The entries below should be quoted exactly, with no pictures carried over.

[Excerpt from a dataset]
§ §

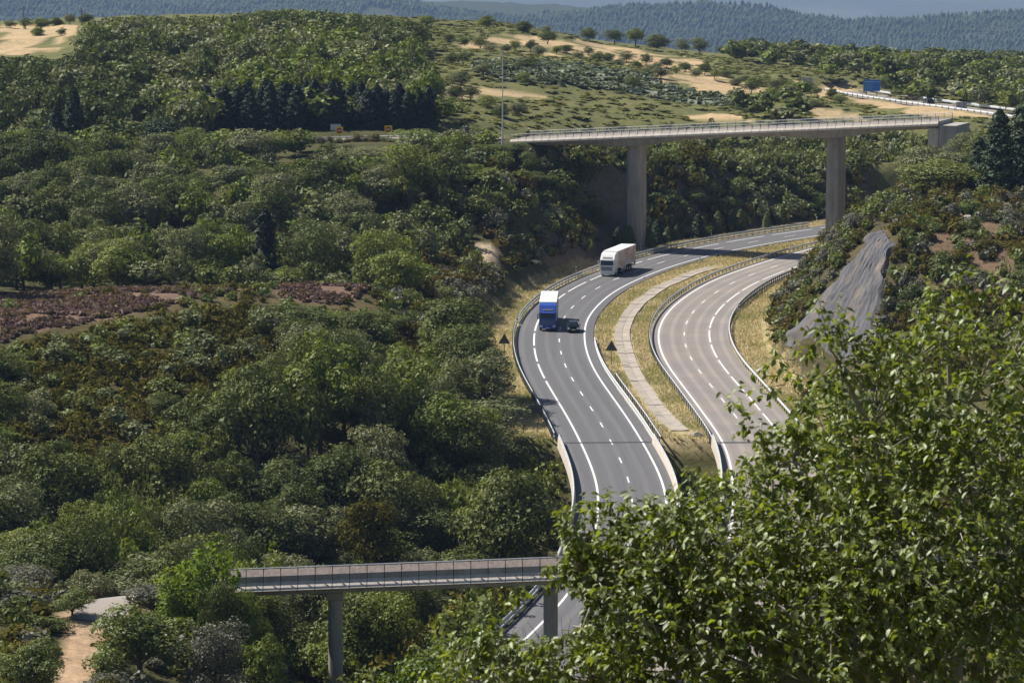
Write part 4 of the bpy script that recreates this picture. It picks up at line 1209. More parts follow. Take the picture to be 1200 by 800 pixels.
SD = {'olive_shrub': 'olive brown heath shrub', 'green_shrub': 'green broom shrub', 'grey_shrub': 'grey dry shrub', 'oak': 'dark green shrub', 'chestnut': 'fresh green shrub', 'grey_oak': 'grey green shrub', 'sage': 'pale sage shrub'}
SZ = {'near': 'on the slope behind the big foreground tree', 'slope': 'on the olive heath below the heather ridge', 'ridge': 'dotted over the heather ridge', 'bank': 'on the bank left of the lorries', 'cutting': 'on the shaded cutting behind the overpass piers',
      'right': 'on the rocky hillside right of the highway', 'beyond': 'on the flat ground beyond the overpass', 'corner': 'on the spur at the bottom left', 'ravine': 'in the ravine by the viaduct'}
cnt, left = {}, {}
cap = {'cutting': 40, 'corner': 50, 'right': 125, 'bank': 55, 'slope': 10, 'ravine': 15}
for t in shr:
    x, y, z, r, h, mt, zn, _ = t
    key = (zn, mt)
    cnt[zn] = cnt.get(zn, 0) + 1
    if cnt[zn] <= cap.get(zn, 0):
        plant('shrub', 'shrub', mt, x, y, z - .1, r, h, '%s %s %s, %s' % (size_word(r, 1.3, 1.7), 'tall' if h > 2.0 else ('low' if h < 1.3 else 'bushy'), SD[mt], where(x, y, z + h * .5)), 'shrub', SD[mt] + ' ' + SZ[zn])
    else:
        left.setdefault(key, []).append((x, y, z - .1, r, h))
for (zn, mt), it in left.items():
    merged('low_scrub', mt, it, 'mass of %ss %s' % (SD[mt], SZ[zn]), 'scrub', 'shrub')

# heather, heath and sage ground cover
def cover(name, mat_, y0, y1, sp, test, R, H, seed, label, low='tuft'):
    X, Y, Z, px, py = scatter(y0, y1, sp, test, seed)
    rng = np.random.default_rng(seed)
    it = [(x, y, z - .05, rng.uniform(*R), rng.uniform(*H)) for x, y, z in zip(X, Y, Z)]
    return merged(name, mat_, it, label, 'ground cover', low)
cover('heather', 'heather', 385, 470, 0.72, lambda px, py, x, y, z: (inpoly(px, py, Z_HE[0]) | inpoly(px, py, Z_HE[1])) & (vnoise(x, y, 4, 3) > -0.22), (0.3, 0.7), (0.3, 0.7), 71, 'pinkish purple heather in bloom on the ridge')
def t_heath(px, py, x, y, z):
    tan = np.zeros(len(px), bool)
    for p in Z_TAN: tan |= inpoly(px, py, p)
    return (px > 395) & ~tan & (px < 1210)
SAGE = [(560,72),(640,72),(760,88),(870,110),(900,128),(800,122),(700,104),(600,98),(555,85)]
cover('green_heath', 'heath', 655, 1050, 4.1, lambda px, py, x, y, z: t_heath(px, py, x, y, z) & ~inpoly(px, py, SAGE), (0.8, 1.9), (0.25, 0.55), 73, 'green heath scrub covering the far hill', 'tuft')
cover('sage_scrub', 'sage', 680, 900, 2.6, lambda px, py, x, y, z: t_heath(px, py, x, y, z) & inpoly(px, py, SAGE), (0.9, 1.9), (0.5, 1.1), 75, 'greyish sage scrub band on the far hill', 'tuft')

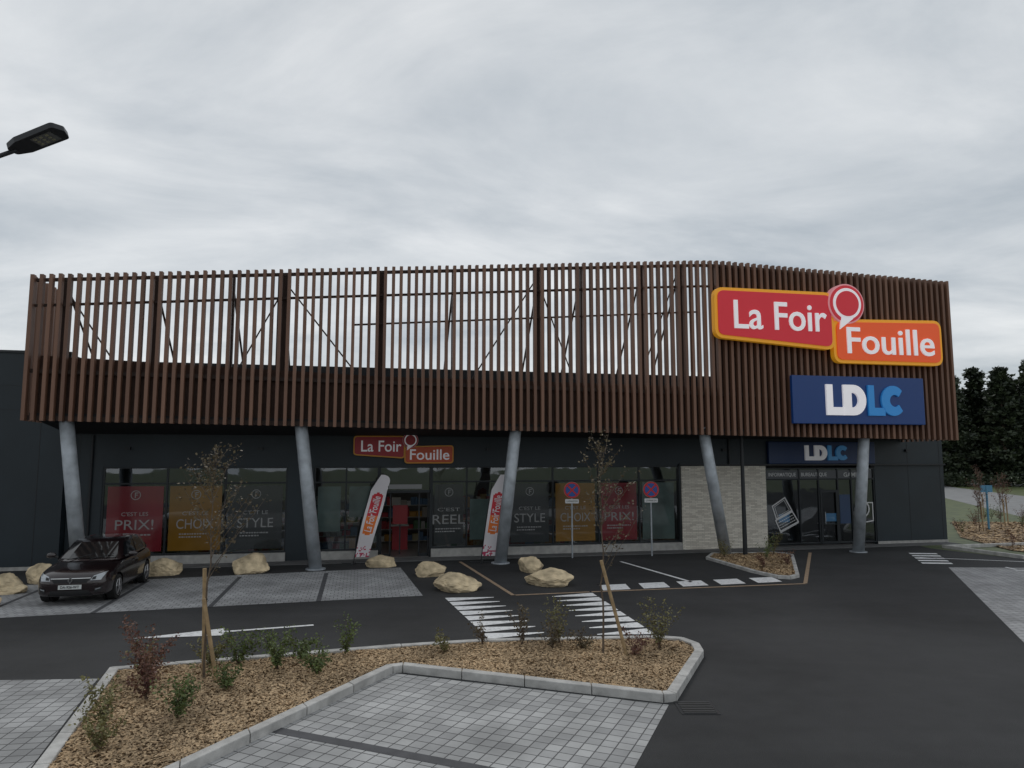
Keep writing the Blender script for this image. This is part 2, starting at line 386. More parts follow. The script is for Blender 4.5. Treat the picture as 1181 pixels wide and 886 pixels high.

§ §

--- Complete answer ---
Write part 4 of the bpy script that recreates this picture. It picks up at line 1209. More parts follow. Take the picture to be 1200 by 800 pixels.
SD = {'olive_shrub': 'olive brown heath shrub', 'green_shrub': 'green broom shrub', 'grey_shrub': 'grey dry shrub', 'oak': 'dark green shrub', 'chestnut': 'fresh green shrub', 'grey_oak': 'grey green shrub', 'sage': 'pale sage shrub'}
SZ = {'near': 'on the slope behind the big foreground tree', 'slope': 'on the olive heath below the heather ridge', 'ridge': 'dotted over the heather ridge', 'bank': 'on the bank left of the lorries', 'cutting': 'on the shaded cutting behind the overpass piers',
      'right': 'on the rocky hillside right of the highway', 'beyond': 'on the flat ground beyond the overpass', 'corner': 'on the spur at the bottom left', 'ravine': 'in the ravine by the viaduct'}
cnt, left = {}, {}
cap = {'cutting': 40, 'corner': 50, 'right': 125, 'bank': 55, 'slope': 10, 'ravine': 15}
for t in shr:
    x, y, z, r, h, mt, zn, _ = t
    key = (zn, mt)
    cnt[zn] = cnt.get(zn, 0) + 1
    if cnt[zn] <= cap.get(zn, 0):
        plant('shrub', 'shrub', mt, x, y, z - .1, r, h, '%s %s %s, %s' % (size_word(r, 1.3, 1.7), 'tall' if h > 2.0 else ('low' if h < 1.3 else 'bushy'), SD[mt], where(x, y, z + h * .5)), 'shrub', SD[mt] + ' ' + SZ[zn])
    else:
        left.setdefault(key, []).append((x, y, z - .1, r, h))
for (zn, mt), it in left.items():
    merged('low_scrub', mt, it, 'mass of %ss %s' % (SD[mt], SZ[zn]), 'scrub', 'shrub')

# heather, heath and sage ground cover
def cover(name, mat_, y0, y1, sp, test, R, H, seed, label, low='tuft'):
    X, Y, Z, px, py = scatter(y0, y1, sp, test, seed)
    rng = np.random.default_rng(seed)
    it = [(x, y, z - .05, rng.uniform(*R), rng.uniform(*H)) for x, y, z in zip(X, Y, Z)]
    return merged(name, mat_, it, label, 'ground cover', low)
cover('heather', 'heather', 385, 470, 0.72, lambda px, py, x, y, z: (inpoly(px, py, Z_HE[0]) | inpoly(px, py, Z_HE[1])) & (vnoise(x, y, 4, 3) > -0.22), (0.3, 0.7), (0.3, 0.7), 71, 'pinkish purple heather in bloom on the ridge')
def t_heath(px, py, x, y, z):
    tan = np.zeros(len(px), bool)
    for p in Z_TAN: tan |= inpoly(px, py, p)
    return (px > 395) & ~tan & (px < 1210)
SAGE = [(560,72),(640,72),(760,88),(870,110),(900,128),(800,122),(700,104),(600,98),(555,85)]
cover('green_heath', 'heath', 655, 1050, 4.1, lambda px, py, x, y, z: t_heath(px, py, x, y, z) & ~inpoly(px, py, SAGE), (0.8, 1.9), (0.25, 0.55), 73, 'green heath scrub covering the far hill', 'tuft')
cover('sage_scrub', 'sage', 680, 900, 2.6, lambda px, py, x, y, z: t_heath(px, py, x, y, z) & inpoly(px, py, SAGE), (0.9, 1.9), (0.5, 1.1), 75, 'greyish sage scrub band on the far hill', 'tuft')

Keep writing the Blender script for this image. This is part 2, starting at line 386. More parts follow. The script is for Blender 4.5. Treat the picture as 1181 pixels wide and 886 pixels high.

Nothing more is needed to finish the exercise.